A light on the PSU proves that it is plugged into the mains supply. In most cases, if the light is on, the PSU is working correctly. If the light is on, but the wallwasher is dead, move the cable gently up and down and from side to side near where it joins the plug. Do the same near where it joins the PSU. Also flex the cable up and down along its length. If the wallwasher lights come on or flicker during this testing, it would appear that there is a break in the wire in the cable. Moving the cable has temporarily connected the broken wire. This will normally mean that the PSU is working OK. The cable will need to be repaired or replaced.

Repair the cable

If the break is somewhere along the cable, then it’s normally a case of cutting the cable either side of the break and joining it together again. If the break is near where the cable joins the plug, the best way is to cut the cable two inches back from the plug and replace the plug. If the break is near where the cable joins the PSU, then the cable will need to be cut about two inches away from the break and reconnected inside the PSU. I’ve not opened up a PSU yet, so I don’t know how easy it is to do so. UNPLUG the PSU from the mains before opening the case. Remember, unplug the PSU from the mains before working on it. Capacitors inside the case could still hold a high voltage, so be careful!

Replacement cable

If you want to replace the whole cable (you will still need to get inside the power supply), advertise one on their site that appears to be OK. I haven’t got one, so I can’t try it. The code is DC66, but nothing is found when that is entered into the search box. One way to find it is to enter JSBP5 into the search box and that will take you to the DC jacks page. In one of the columns, you’ll see the PSU cables. Scroll down until you get near the bottom of the column and you’ll see Sony and others 6.5 x4.4mm with pin... and a list of some of the computers it’s compatible with, beginning with Sony PCG-FX. Click on this and it will bring you to the page with the cable on. The only thing is that the plug is right-angled instead of straight. I’m not sure how well this will fit into the socket, because the wallwasher sockets panel is recessed instead of flush which means that the plug may not go fully in unless it is plugged in sideways. If you aren’t using the audio in socket, or not using the fan socket, then there should be room for the plug to be fully inserted.

Replacement PSU

If you need a replacement PSU, you may find it hard to get one.

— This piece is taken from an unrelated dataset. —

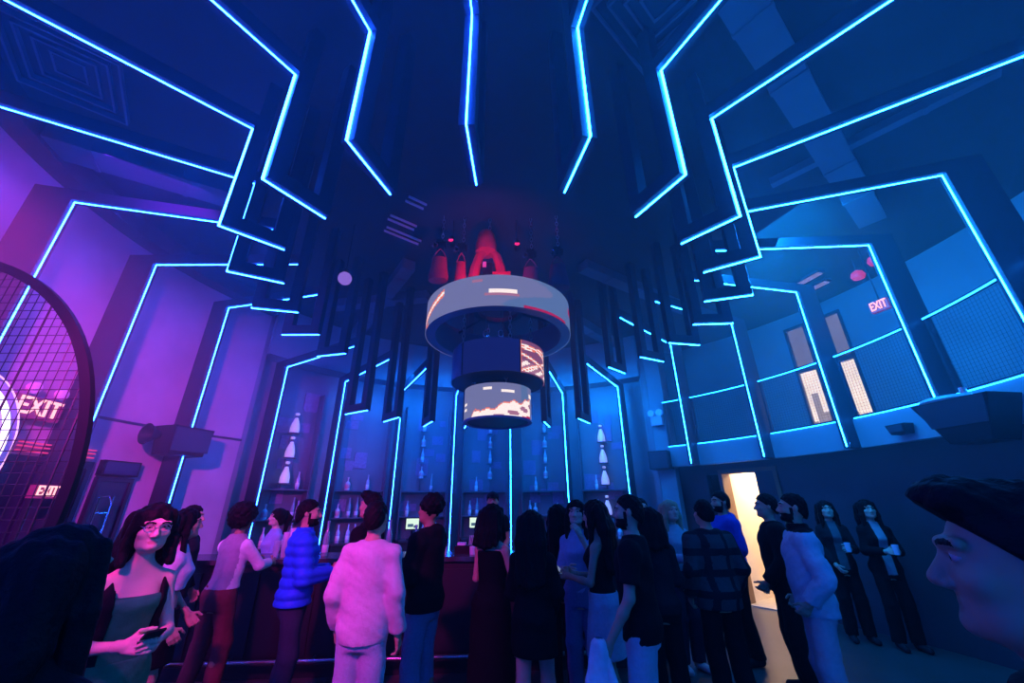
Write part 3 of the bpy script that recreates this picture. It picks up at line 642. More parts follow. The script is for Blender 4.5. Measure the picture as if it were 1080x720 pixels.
# glowing champagne bottle columns
M['glowbottle'] = mat('lit_white_bottle', (.8, .75, .85), .4, emit=(.55, .5, .85), estr=.42)
M['foil'] = mat('bottle_foil', (.06, .06, .12), .4)
def glow_z(side, j): return 2.08 + j * .475 if side == 'left' else (1.447 if j == 0 else 2.08 + (j - 1) * .475)
for (k, side, n0, es) in ((-8.45, 'left', 3, 1), (10.47, 'right', 4, 1)):
    for j in range(n0):
        z = glow_z(side, j); p = P(k, 5.42, z)
        t = thing('display_bottle', 'big glowing white bottle in the %s bottle column, %s from the bottom' % (side, ordinal(j)), 'bottle', p, 0, 'glowing bottles in the %s column' % side)
        mb = MB(); mb.lathe([(0, 0), (.085, 0), (.088, .01), (.088, .10), (.07, .18), (.042, .26), (.03, .30), (0, .30)], p, 18); mb.build('glass', M['glowbottle'], t, True)
        mb = MB(); mb.lathe([(.029, .30), (.029, .345), (0, .345)], p, 14); mb.build('foil_neck', M['foil'], t, True)
        mb = MB(); mb.lathe([(.02, .345), (.04, .36), (.042, .39), (.03, .40), (0, .405)], p, 14); mb.build('stopper', M['glowbottle'], t, True)
    mb = MB()
    for j in range(3): z = 2.08 + j * .475; mb.lathe([(0, -.02), (.12, -.02), (.12, -.002), (0, -.002)], P(k, 5.42, z), 20)
    mb.tube([P(k, 5.56, 1.98), P(k, 5.56, 2.1 + 2 * .475)], .012, 6)
    for j in range(3): z = 2.08 + j * .475; mb.tube([P(k, 5.56, z - .012), P(k, 5.42, z - .012)], .01, 6)
    tag(mb.build('bottle_stand', M['shelf']), 'slim wall stand holding the %s column of glowing bottles' % side, 'stand')
# faint display bottles between the other frames
for (k, lab) in ((-10.45, 'behind the curly haired man'), (-11.6, 'left of the lowest hanging drum'), (11.45, 'right of the lowest hanging drum')):
    mb = MB(); mb.tube([P(k, 5.56, 1.98), P(k, 5.56, 3.4)], .01, 6)
    for j in range(4): mb.lathe([(0, -.015), (.08, -.015), (.08, -.002), (0, -.002)], P(k, 5.45, 2.25 + j * .36), 16); mb.tube([P(k, 5.56, 2.24 + j * .36), P(k, 5.45, 2.24 + j * .36)], .008, 6)
    tag(mb.build('bottle_stand', M['shelf']), 'slim wall stand with four small display bottles %s' % lab, 'stand')
    for j in range(4):
        bottle('slim' if j % 2 else 'squat', P(k, 5.45, 2.251 + j * .36), 'small bottle %s up the wall stand %s' % (ordinal(j), lab), 'small display bottles ' + lab)
# tills on the back counter
for (k, lab) in ((-10.34, 'small bright screen on the back counter left of the curly haired man'), (-11.37, 'small bright screen on the back counter beside the barman in the cap')):
    p = P(k, 5.15, 1.003); T = orient(p); t = thing('till_screen', lab, 'screen', p)
    mb = MB(); hexT(mb, T, -.09, .09, -.07, .07, 0, .015); hexT(mb, T, -.02, .02, -.01, .03, .015, .2); mb.build('stand', M['black'], t)
    mb = MB(); hexT(mb, T, -.15, .15, .0, .03, .18, .42); mb.build('casing', M['black'], t)
    mb = MB(); hexT(mb, T, -.135, .135, -.006, .0, .20, .405); mb.build('display', emis('till_display', (.7, .9, .75), 1.1), t)
    mb = MB(); hexT(mb, T, -.10, .02, -.009, -.005, .24, .30); hexT(mb, T, .03, .12, -.009, -.005, .22, .27); mb.build('menu_panel', emis('till_menu', (.1, .2, .35), .6), t)
# things on the bar
M['cup'] = mat('clear_plastic_cup', (.75, .7, .85), .25, spec=.8)
for i, (u, h) in enumerate(((1.33, 5), (1.41, 9), (1.49, 11), (1.57, 11), (1.65, 11))):
    p = bq(u, -.1 - .02 * (i % 2), 1.11); t = thing('cup_stack', 'tall stack of clear plastic cups on the bar, %s from left' % ordinal(i), 'cups', p, 0, 'cup stacks on the bar')
    for j in range(h):
        mb = MB(); z = j * .022; mb.lathe([(.0, z + .002), (.027, z + .002), (.036, z + .085), (.039, z + .087), (.037, z + .09), (.034, z + .085), (.026, z + .006), (0, z + .006)], p, 14)
        mb.build('cup', M['cup'], t, True)
for (u, n, kind, lab) in ((1.85, -.2, 'tall', 'tall green bottle on the bar beside the cup stacks'), (2.9, -.3, 'slim', 'slim clear bottle on the bar behind the pink sweatshirt'), (3.0, -.35, 'squat', 'squat bottle with rose label on the bar near the curly haired man'), (2.55, -.4, 'tall', 'tall green bottle on the bar between blue jacket and pink sweatshirt')):
    bottle(kind, bq(u, n, 1.111), lab, 'bottles on the bar')
for (u, n, lab) in ((.95, -.15, 'short tumbler on the bar by the woman with big round hair'), (3.28, -.1, 'short tumbler on the bar in front of the curly haired man'), (3.62, -.12, 'short tumbler on the bar left of the woman with bare shoulder')):
    p = bq(u, n, 1.11); mb = MB(); mb.lathe([(0, .002), (.032, .002), (.037, .09), (.034, .09), (.03, .012), (0, .012)], p, 16); tag(mb.build('tumbler', M['cup'], None, True), lab, 'glass')
p = bq(3.52, -.3, 1.11); t = thing('bar_caddy', 'small bar caddy with napkins and straws left of the woman with bare shoulder', 'caddy', p)
mb = MB(); mb.box(p + Vector((0, 0, .045)), (.24, .12, .09)); mb.build('tray', M['black'], t)
mb = MB(); mb.box(p + Vector((-.04, 0, .105)), (.1, .1, .03)); mb.build('napkins', mat('napkin', (.8, .6, .8), .8), t)
for i in range(4):
    mb = MB(); mb.tube([p + Vector((.05 + .015 * i, 0, .08)), p + Vector((.06 + .02 * i, .01, .2))], .004, 6); mb.build('straw', M['cup'], t)
# ------------------------------------------------------------------ people: continuous bodies from blended distance fields
V = lambda *a: np.array(a, dtype=np.float32)
def surface_nets(f, lo, h):
    s = f < 0
    n = [f.shape[i] - 1 for i in range(3)]
    cnt = np.zeros(n, np.int8)
    cs = [(i, j, k) for i in (0, 1) for j in (0, 1) for k in (0, 1)]
    for (i, j, k) in cs: cnt += s[i:i + n[0], j:j + n[1], k:k + n[2]]
    act = (cnt > 0) & (cnt < 8); idx = np.argwhere(act)
    if len(idx) == 0: return np.zeros((0, 3)), np.zeros((0, 4), int)
    ids = -np.ones(n, np.int64); ids[act] = np.arange(len(idx))
    val = {c: f[idx[:, 0] + c[0], idx[:, 1] + c[1], idx[:, 2] + c[2]] for c in cs}
    acc = np.zeros((len(idx), 3)); num = np.zeros(len(idx))
    for a in cs:
        for ax in range(3):
            if a[ax]: continue
            b = list(a); b[ax] = 1; b = tuple(b); fa, fb = val[a], val[b]; m = (fa < 0) != (fb < 0)
            t = np.where(m, fa / np.where(m, fa - fb, 1), 0)
            p = np.tile(np.array(a, float), (len(idx), 1)); p[:, ax] += t
            acc[m] += p[m]; num[m] += 1
    v = (idx + acc / num[:, None]) * h + lo
    quads = []
    for ax in range(3):
        o1, o2 = (ax + 1) % 3, (ax + 2) % 3
        sl0 = [slice(None)] * 3; sl1 = [slice(None)] * 3; sl0[ax] = slice(0, -1); sl1[ax] = slice(1, None)
        m = s[tuple(sl0)] != s[tuple(sl1)]
        e = np.argwhere(m); ok = (e[:, o1] > 0) & (e[:, o2] > 0) & (e[:, o1] < n[o1]) & (e[:, o2] < n[o2]); e = e[ok]
        if not len(e): continue
        def cell(d1, d2):
            c = e.copy(); c[:, o1] -= d1; c[:, o2] -= d2; return ids[c[:, 0], c[:, 1], c[:, 2]]
        q = np.stack([cell(1, 1), cell(0, 1), cell(0, 0), cell(1, 0)], 1)
        fl = s[e[:, 0], e[:, 1], e[:, 2]]; q[~fl] = q[~fl][:, ::-1]; quads.append(q)
    return v, np.concatenate(quads)
class Field:
    def __init__(s, lo, hi, h):
        s.lo = np.array(lo, np.float32); s.h = h; s.n = np.ceil((np.array(hi) - s.lo) / h).astype(int) + 1
        s.f = np.full(s.n, .5, np.float32); s.ax = [s.lo[i] + h * np.arange(s.n[i], dtype=np.float32) for i in range(3)]
    def sub(s, lo, hi, pad):
        a = np.maximum(0, np.floor((np.array(lo) - pad - s.lo) / s.h).astype(int)); b = np.minimum(s.n, np.ceil((np.array(hi) + pad - s.lo) / s.h).astype(int) + 1)
        if (b <= a).any(): return None
        sl = tuple(slice(a[i], b[i]) for i in range(3))
        return sl, np.meshgrid(*[s.ax[i][sl[i]] for i in range(3)], indexing='ij', sparse=True)
    def comb(s, sl, d, k, op='u'):
        f = s.f[sl]
        if op == 'u':
            hh = np.clip(.5 + .5 * (f - d) / max(k, 1e-5), 0, 1); s.f[sl] = f * (1 - hh) + d * hh - k * hh * (1 - hh)
        elif op == 's':
            s.f[sl] = np.maximum(f, -d)
    def cone(s, a, b, ra, rb, k=.02, fl=(1, 1, 1), op='u', capa=False, capb=False, warp=None):
        a, b = np.array(a, np.float32), np.array(b, np.float32); r = max(ra, rb); pad = k + 3 * s.h + r * max(fl)
        g = s.sub(np.minimum(a, b), np.maximum(a, b), pad)
        if g is None: return
        sl, (X, Y, Z) = g; ba = b - a; L = float(ba @ ba) + 1e-9
        tt = ((X - a[0]) * ba[0] + (Y - a[1]) * ba[1] + (Z - a[2]) * ba[2]) / L; t = np.clip(tt, 0, 1)
        d = np.sqrt(((X - a[0] - t * ba[0]) / fl[0]) ** 2 + ((Y - a[1] - t * ba[1]) / fl[1]) ** 2 + ((Z - a[2] - t * ba[2]) / fl[2]) ** 2) - (ra + t * (rb - ra))
        if warp is not None: d = d + warp(X, Y, Z)
        Ls = math.sqrt(L)
        if capb: d = np.maximum(d, (tt - 1) * Ls)
        if capa: d = np.maximum(d, -tt * Ls)
        s.comb(sl, d.astype(np.float32), k, op)
    def ell(s, c, r, k=.02, op='u', RT=None, warp=None):
        c = np.array(c, np.float32); m = max(r); g = s.sub(c, c, m + k + 3 * s.h)
        if g is None: return
        sl, (X, Y, Z) = g; x, y, z = X - c[0], Y - c[1], Z - c[2]
        if RT is not None:
            x, y, z = (RT[0][0] * x + RT[1][0] * y + RT[2][0] * z), (RT[0][1] * x + RT[1][1] * y + RT[2][1] * z), (RT[0][2] * x + RT[1][2] * y + RT[2][2] * z)
        k0 = np.sqrt((x / r[0]) ** 2 + (y / r[1]) ** 2 + (z / r[2]) ** 2); k1 = np.sqrt((x / r[0] ** 2) ** 2 + (y / r[1] ** 2) ** 2 + (z / r[2] ** 2) ** 2) + 1e-6
        d = k0 * (k0 - 1) / k1
        if warp is not None: d = d + warp(X, Y, Z)
        s.comb(sl, d.astype(np.float32), k, op)
    def loft(s, prof, o=0.0, z0=None, z1=None, k=.02, warp=None, lean=0.0):
        """stacked ellipses: rows (z, half width, half depth, centre y)"""
        prof = np.array(prof, np.float32); zz = np.linspace(prof[0, 0], prof[-1, 0], 120)
        cols = [np.interp(zz, prof[:, 0], prof[:, i]) for i in (1, 2, 3)]
        ker = np.hanning(11); ker /= ker.sum(); cols = [np.convolve(np.pad(c, 5, mode='edge'), ker, 'valid') for c in cols]
        lo = prof[0, 0] if z0 is None else z0; hi = prof[-1, 0] if z1 is None else z1
        m = float(max(cols[0].max(), cols[1].max())) + o + .05
        g = s.sub((-m, -m - .1, lo), (m, m + .25, hi), 3 * s.h)
        if g is None: return
        sl, (X, Y, Z) = g
        A, B, Cc = [np.interp(Z, zz, c) for c in cols]; A = A + o; B = B + o
        d = (np.sqrt((X / A) ** 2 + ((Y - Cc - lean * np.maximum(0, Z - .95)) / B) ** 2) - 1) * np.minimum(A, B)
        if warp is not None: d = d + warp(X, Y, Z)
        d = np.maximum(d, np.maximum(lo - Z, Z - hi))
        s.comb(sl, d.astype(np.float32), k)
    def cut(s, nrm, off):           # keep where nrm.p < off
        X, Y, Z = np.meshgrid(*s.ax, indexing='ij', sparse=True)
        s.f = np.maximum(s.f, (X * nrm[0] + Y * nrm[1] + Z * nrm[2] - off).astype(np.float32))
    def mesh(s): return surface_nets(s.f, s.lo, s.h)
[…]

The replacement PSU must be at least the same wattage. Rated at 3 Amps, the amBX PSU is approximately 60 watts. It doesn’t matter how powerful the replacement PSU is, as long as it’s a minimum of 60w. 65w and 95w PSUs are fairly common. The voltage is important. The PSU is 18v. There doesn’t appear to be many PSUs that are 18v, and those that are available are usually less than 3A. If you can’t get an 18v PSU, one option would be to get a PSU that has an adjustable voltage that includes 18v in its range. Make sure that it can supply a minimum of 3A / 60w at 18v. These adjustable PSUs are often sold as replacement laptop supplies, but can be expensive. The internet is probably the cheapest source for a PSU, but make sure you get one that’s good quality.

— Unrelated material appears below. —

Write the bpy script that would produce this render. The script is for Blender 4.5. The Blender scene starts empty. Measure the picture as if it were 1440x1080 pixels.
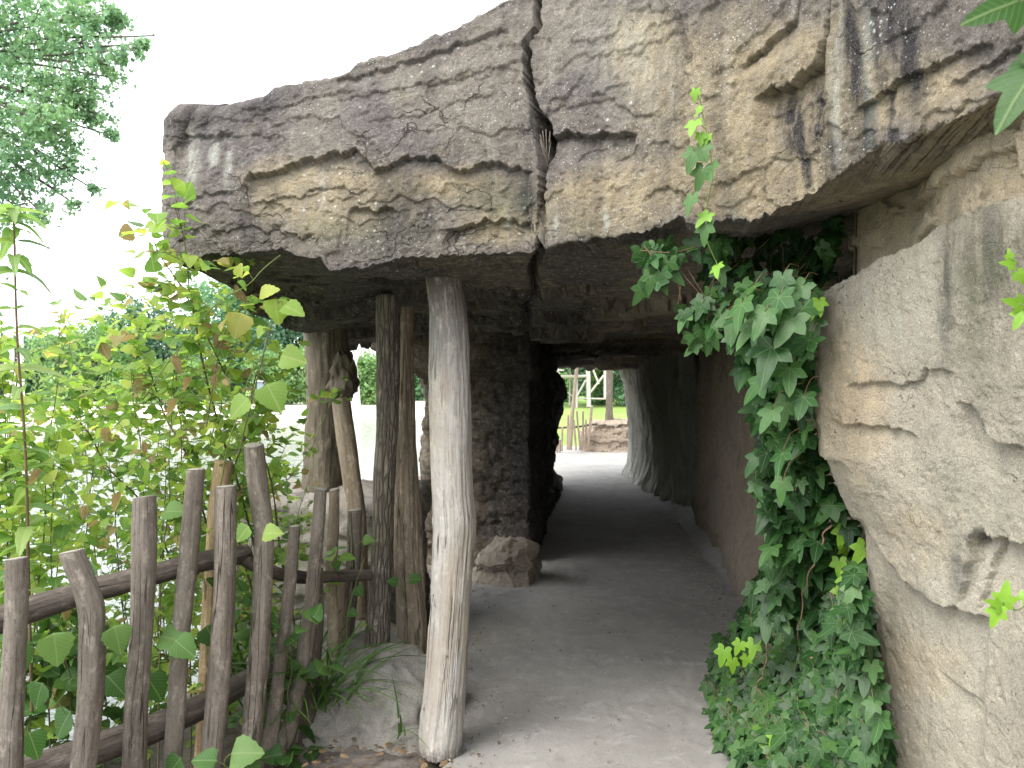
import bpy, math, random
import numpy as np
from mathutils import Vector, Matrix
rng = np.random.default_rng(7)
random.seed(7)
SC = bpy.context.scene
COL = SC.collection
# ------------------------------------------------------------------ camera, sky, sun, exposure
FP = 1130.0            # focal length in photo pixels (1440 wide)
EYE = 1.6
HZ = 530.0
HAZE = 0.0
cam_d = bpy.data.cameras.new('camera')
cam = bpy.data.objects.new('camera', cam_d)
COL.objects.link(cam)
cam.location = (0, 0, EYE)
cam.rotation_euler = (math.radians(90), 0, 0)
cam_d.sensor_width = 36
cam_d.lens = FP / 1440 * 36
cam_d.shift_y = (HZ - 540) / 1440
cam_d.clip_start = 0.05
cam_d.clip_end = 500
cam_d.dof.use_dof = True
cam_d.dof.focus_distance = 3.6
cam_d.dof.aperture_fstop = 7.5
SC.camera = cam
SUN_EL, SUN_AZ = math.radians(52), math.radians(-132)   # azimuth measured from +Y towards +X
w = bpy.data.worlds.new('World')
SC.world = w
w.use_nodes = True
wn = w.node_tree
wn.nodes.clear()
sky = wn.nodes.new('ShaderNodeTexSky')
sky.sky_type = 'NISHITA'
sky.sun_disc = False
sky.sun_elevation = SUN_EL
sky.sun_rotation = SUN_AZ
sky.dust_density = 4
sky.air_density = 1.0
mixc = wn.nodes.new('ShaderNodeMix')
mixc.data_type = 'RGBA'
mixc.inputs[0].default_value = 0.8
mixc.inputs[7].default_value = (9.2, 9.5, 9.9, 1)      # the white cloud cover
bg = wn.nodes.new('ShaderNodeBackground')
bg.inputs[1].default_value = 0.15
wo = wn.nodes.new('ShaderNodeOutputWorld')
wn.links.new(sky.outputs[0], mixc.inputs[6])
wn.links.new(mixc.outputs[2], bg.inputs[0])
wn.links.new(bg.outputs[0], wo.inputs[0])
sd = bpy.data.lights.new('sun', 'SUN')
sd.energy = 1.4
sd.angle = math.radians(32)
sd.color = (1.0, 0.96, 0.9)
sun = bpy.data.objects.new('sun', sd)
COL.objects.link(sun)
sdir = Vector((math.sin(SUN_AZ) * math.cos(SUN_EL), math.cos(SUN_AZ) * math.cos(SUN_EL), math.sin(SUN_EL)))
sun.rotation_euler = sdir.to_track_quat('Z', 'Y').to_euler()
SC.view_settings.view_transform = 'Standard'
SC.view_settings.look = 'None'
SC.view_settings.exposure = 1.32
SC.view_settings.gamma = 1
SC.cycles.use_denoising = True
SC.cycles.max_bounces = 10
SC.cycles.diffuse_bounces = 4
SC.cycles.transmission_bounces = 4
SC.cycles.transparent_max_bounces = 6
SC.cycles.caustics_reflective = False
SC.cycles.caustics_refractive = False

# ------------------------------------------------------------------ helpers
def P(px, py, d):
    return np.array(((px - 720) / FP * d, d, EYE - (py - HZ) / FP * d))

def pix(V):
    d = np.maximum(V[..., 1], 0.3)
    return V[..., 0] / d * FP + 720, HZ - (V[..., 2] - EYE) / d * FP

_r = np.random.default_rng(3)
PERM = _r.permutation(256)
GR = _r.normal(size=(256, 3))
GR /= np.linalg.norm(GR, axis=1)[:, None]

def pn(p, seed=0):
    p = np.asarray(p, float) + seed * 17.37
    i = np.floor(p).astype(int)
    f = p - i
    u = f * f * f * (f * (f * 6 - 15) + 10)
    r = 0
    for dx in (0, 1):
        wx = u[..., 0] if dx else 1 - u[..., 0]
        for dy in (0, 1):
            wy = u[..., 1] if dy else 1 - u[..., 1]
            for dz in (0, 1):
                wz = u[..., 2] if dz else 1 - u[..., 2]
                h = PERM[(PERM[(PERM[(i[..., 0] + dx) & 255] + i[..., 1] + dy) & 255] + i[..., 2] + dz) & 255]
                g = GR[h]
                r = r + wx * wy * wz * (g[..., 0] * (f[..., 0] - dx) + g[..., 1] * (f[..., 1] - dy) + g[..., 2] * (f[..., 2] - dz))
    return r * 1.5

def fbm(p, o=4, seed=0, gain=0.5, lac=2.03):
    a, r, p = 1.0, 0, np.asarray(p, float)
    for k in range(o):
        r = r + a * pn(p, seed + k)
        p = p * lac
        a *= gain
    return r

def n1(x, seed=0):
    x = np.asarray(x, float)
    return pn(np.stack([x, x * 0 + 0.37 + seed * 3.1, x * 0 + 0.71], -1))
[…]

One thing you will almost certainly find with a replacement PSU is that it doesn’t have the right plug fitted. You will have to replace the plug yourself. This can be done by buying the correct plug (see the top of this page), which you will need to solder on, or by using the plug from your old PSU. Cut the wire from your old PSU, leaving plenty of wire with the plug on the end. Cut the plug off the new PSU. Join the plug and wire to the wire on the new PSU with a permanent two-way connector. ENSURE YOU GET THE POLARITY RIGHT!. Test to ensure the polarity is correct before connecting to the wallwasher.

As mentioned, 18v is not a very common voltage. It’s possible that the unit may work on a higher voltage, but it’s not recommended. There is no internal voltage regulation to keep the voltage at 18v. Using a higher voltage, even if it doesn’t damage any other components, could reduce the life of the LEDs if they are being run at a higher voltage than they should be.